Editorials

Don't be so quick to declare victory, and other takeaways from Sacramento's primary

Voters dropped off their ballots at locations such as this one at Department of Voter Registration and Elections for the June 5 primary.
Voters dropped off their ballots at locations such as this one at Department of Voter Registration and Elections for the June 5 primary. rbyer@sacbee.com

Sacramento County elections officials are still counting — and counting — the votes from Tuesday’s local primary races, so there is a lot we don’t know yet. But the preliminary results offer at least one clear takeaway:

Technology matters, but not enough to save us from yet another slow slog of counting votes by hand, long after the voting is over. That's not entirely a bad thing.

This was Sacramento County's first experiment with the all-new Voter's Choice Act, which scrapped polling places in favor of vote centers in a bid to boost turnout. The turnout part appears to have worked, with at least 344,000 residents casting ballots in the primary, tens of thousands more than in 2014.

But it could take until next month to get an official tally in some races, so maybe hold the confetti. As of Wednesday evening, only about 124,000 ballots had been counted, and an unknown quantity hadn't even arrived yet, as a record number of people voted at the last minute and by mail.

Meanwhile, early returns seem to indicate the old rules of Sacramento politics are holding. Incumbency mattered, for instance. Most local candidates who ran for another term in office appear, at least so far, to be secure.

Sacramento City Council incumbents Angelique Ashby and Rick Jennings are decisively ahead, as is county Supervisor Patrick Kennedy.

Money mattered, too, but only to a point.

In the race for Sacramento County sheriff, incumbent Scott Jones had a campaign war chest so mighty that it scared off contenders who could attract big donors. So even with an array of establishment endorsements, challenger Milo Fitch struggled and, as of Wednesday, was tied with lesser known candidate Donna Cox.

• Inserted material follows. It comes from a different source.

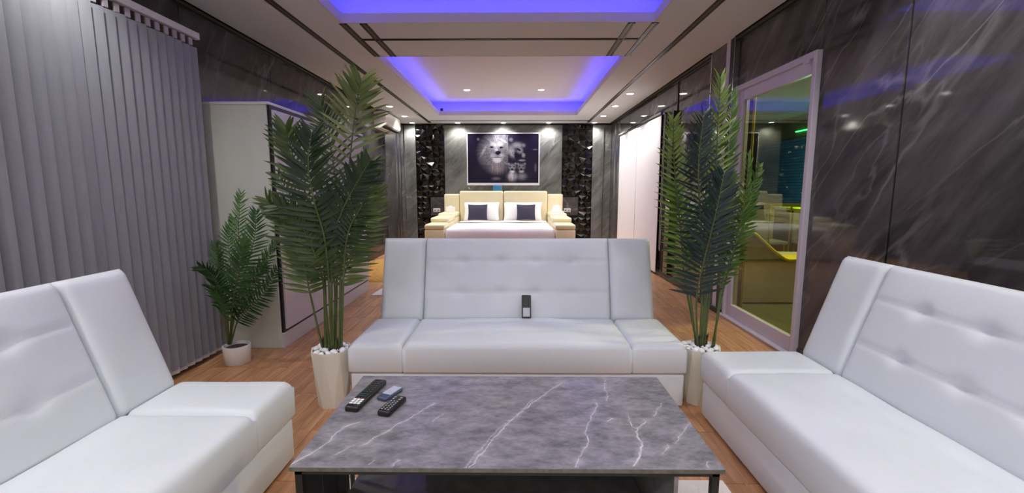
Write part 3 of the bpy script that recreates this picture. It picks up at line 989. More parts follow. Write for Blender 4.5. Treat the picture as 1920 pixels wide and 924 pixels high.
# ------------------------------------------------------------------ white panel curtain on the right wall
pc = thing('panel_curtain', 'bright white panel curtain on the right wall near the bed', 'curtain', (1.985, 0, 0))
MB().rbox(-.03, .03, 6.28, 8.80, 2.215, 2.25, .004, 1).build('track', 'chrome', pc)
for k in range(4):
    y0 = 6.30 + k * .615
    MB().rbox(-.012 + .008 * (k % 2), -.004 + .008 * (k % 2), y0, y0 + .64, .035, 2.21, .003, 1).build('panel', 'curtain_white', pc)
cd = thing('bead_cord', 'thin white bead cord loop hanging beside the white curtain', 'cord', (1.99, 6.22, 0))
MB().tube([(0, 0, 2.2), (0, .01, 1.2), (0, 0, .42), (0, -.02, .36), (0, -.045, .42), (0, -.05, 1.2), (0, -.04, 2.2)], .004, 5).build('loop', 'plastic_white', cd, True)
MB().rbox(-.012, .012, -.03, .01, 2.2, 2.23, .002, 1).build('bracket', 'chrome', cd)
sw = thing('switch_plate', 'small white wall switch right of the white curtain', 'switch', (2.022, 6.13, .87))
MB().rbox(-.006, .006, -.04, .04, -.04, .04, .003, 1).build('plate', 'plastic_white', sw)
MB().rbox(-.010, -.005, -.015, .015, -.02, .02, .002, 1).build('rocker', 'key_grey', sw)
df = thing('door_post', 'dark upright post on right wall between white curtain and palm', 'post', (2.0, 5.95, 0))
MB().rbox(-.012, .018, -.10, .10, .09, 2.16, .004, 1).build('panel', 'marble_wall', df)
MB().rbox(-.02, .018, -.12, -.10, .09, 2.19, .002, 1).build('edge', 'black_edge', df)
MB().rbox(-.02, .018, .10, .115, .09, 2.19, .002, 1).build('edge', 'black_edge', df)

# ------------------------------------------------------------------ wardrobe
wd = thing('wardrobe', 'tall white wardrobe with black edged doors behind the big palm', 'wardrobe', (-2.37, 3.31, 0))
WD, WLn, WH = .59, 1.99, 1.838
MB().rbox(0, WD - .022, 0, .02, 0, WH - .02, .002, 1).build('side_panel', 'wardrobe_side', wd)
MB().rbox(0, WD - .022, WLn - .02, WLn, 0, WH - .02, .002, 1).build('side_panel', 'wardrobe_side', wd)
MB().box(0, WD - .03, .02, WLn - .02, .12, WH - .02).build('carcass', 'wardrobe_side', wd)
MB().rbox(-.005, WD + .002, -.004, WLn + .004, WH - .02, WH, .003, 1).build('top_panel', 'plastic_white', wd)
MB().rbox(WD - .022, WD, .0, WLn, .0, .118, .002, 1).build('plinth', 'wardrobe_plinth', wd)
MB().box(WD - .03, WD - .004, .012, WLn - .01, .118, WH - .02).build('black_frame', 'black_edge', wd)
dw = (WLn - .06) / 4
for k in range(4):
    y0 = .034 + k * dw
    d = MB().rbox(WD - .004, WD + .012, y0, y0 + dw - .003, .142, WH - .05, .002, 1).build('door', 'wardrobe_door', wd)
    hy = y0 + (dw - .04 if k % 2 == 0 else .03)
    MB().rbox(WD + .012, WD + .03, hy, hy + .012, .85, 1.1, .003, 1).build('handle', 'chrome', d)

# ------------------------------------------------------------------ sofas
def tuft(cx_list, ys, L, amp=.022, s=.035, seam=.007, sw=.011):
    def f(x, y):
        h = 0.0
        for yy in ys:
            h -= seam * math.exp(-((y - yy) / sw) ** 2)
            for cx in cx_list:
                h -= amp * math.exp(-(((x - cx) / (s * 1.5)) ** 2 + ((y - yy) / s) ** 2))
        return h
    return f


def sofa(label, loc, rz, seed):
    rs = random.Random(seed)
    ph = rs.uniform(0, 6)
    t = thing('sofa_bed', label, 'sofa', loc, rz, 'white sofa beds around the coffee table')
    MB().rbox(-.925, .925, .012, .49, .015, .2, .012, 3).build('base', 'leather', t, 50)
    MB().rbox(-.90, .90, .5, .63, .015, .34, .012, 2).build('back_support', 'leather', t, 50)
    for sx in (-.85, .85):
        for sy in (.06, .56):
            MB().lathe([(.02, 0), (.02, .016)], 12, (sx, sy)).build('foot', 'black_metal', t)

    def wr(x, y):
        return .0035 * math.sin(7 * x + 3 * y + ph) + .002 * math.sin(15 * x - 11 * y + ph * 2)
    for s in (-1, 1):
        cushion(MB(), .30, .51, .165, .03, .006, wr, 16, 22, Matrix.Translation((s * .78, .255, .207))).build('side_pad', 'leather', t, 'all')
    f1 = tuft([-.37, -.12, .12, .37], [-.06, .13], 1.26, .006, .05, .004, .02)
    cushion(MB(), 1.262, .51, .168, .032, .02, lambda x, y: f1(x, y) + wr(x, y), 64, 30, Matrix.Translation((0, .252, .207))).build('seat_pad', 'leather', t, 'all')
    th = math.radians(18.5)
    v = Vector((0, math.sin(th), math.cos(th)))
    n = Vector((0, -math.cos(th), math.sin(th)))
    HB, TB = .565, .13
    org = Vector((0, .5, .352)) + v * (HB / 2) - n * (TB - .004)
    Mb = basis(org, (1, 0, 0), v, n)
    for s in (-1, 1):
        cushion(MB(), .285, HB, TB, .03, .008, wr, 16, 22, Mb @ Matrix.Translation((s * .7635, 0, 0))).build('back_wing', 'leather', t, 'all')
    f2 = tuft([-.37, -.12, .12, .37], [-.09, .118], 1.24, .017, .03, .006, .010)
    cushion(MB(), 1.24, HB, TB, .03, .018, lambda x, y: f2(x, y) + .5 * wr(x, y), 110, 46, Mb).build('back_pad', 'leather', t, 'all')
    return t


sofa('white leather sofa bed facing the coffee table, between the two tall palms', (0.005, 2.36, 0), 0, 1)
sofa('white leather sofa bed at right against the dark marble wall', (.985, 1.37, 0), -math.pi / 2, 2)
sofa('white leather sofa bed at left in front of the vertical blind', (-.99, .965, 0), math.pi / 2, 3)
rm = thing('sofa_remote', 'small black remote with white panel leaning on the middle sofa backrest', 'remote', (.066, 2.795, .394))
th = math.radians(18.5)
Mr = Matrix.Rotation(-th, 4, 'X')
MB().rbox(-.03, .03, -.008, .006, 0, .148, .004, 2).xf(Mr).build('body', 'remote_black', rm)
MB().rbox(-.022, .022, -.0105, -.008, .010, .066, .001, 1).xf(Mr).build('panel', 'label_white', rm)

# ------------------------------------------------------------------ rug and coffee table
rg = MB().rbox(-.83, .866, -.1, 1.745, .0005, .011, .004, 1).build('rug', 'rug_white')
tag(rg, 'white short pile rug under the coffee table', 'rug')

ct = thing('coffee_table', 'grey marble coffee table with black metal frame in the middle', 'table', (-.027, 1.46, .011))
TZ = .439
# stone top: fine grid with the veins as stone colour
GX, GY = 420, 214
tx, ty = 1.212, .614
gx = np.linspace(-tx / 2, tx / 2, GX)
gy = np.linspace(-ty / 2, ty / 2, GY)
X, Y = np.meshgrid(gx, gy)


def vnoise(X, Y, fx, fy, seed):
    r = np.random.default_rng(seed)
    tab = r.random((256, 256))
    xx, yy = X * fx + 50, Y * fy + 50
    i, j = np.floor(xx).astype(int), np.floor(yy).astype(int)
    u, v = xx - i, yy - j
    u, v = u * u * (3 - 2 * u), v * v * (3 - 2 * v)
    a, b2, c, d = tab[j % 256, i % 256], tab[j % 256, (i + 1) % 256], tab[(j + 1) % 256, i % 256], tab[(j + 1) % 256, (i + 1) % 256]
    return (a * (1 - u) + b2 * u) * (1 - v) + (c * (1 - u) + d * u) * v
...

In his bid to unseat Anne Marie Schubert and become Sacramento County district attorney, deputy prosecutor Noah Phillips accepted tons of cash from billionaire activist George Soros. But Schubert, not Phillips, had the support of many local Democratic elected officials, not to mention the capture of a man suspected to be the East Area Rapist, which changed the subject from the police shooting of Stephon Clark.

Schubert has already declared victory, pointing out about an hour after the polls closed that she was leading by a 2-to-1 margin. Which proves Tuesday's most important takeaway: Marching matters but so does voting.

Even in the preliminary data, it’s troubling that the same neighborhoods that mounted the biggest protests over the Clark shooting may have perpetuated the status quo by not showing up to vote for the progressive candidates who shared their agenda. Victory shouldn't be so easy.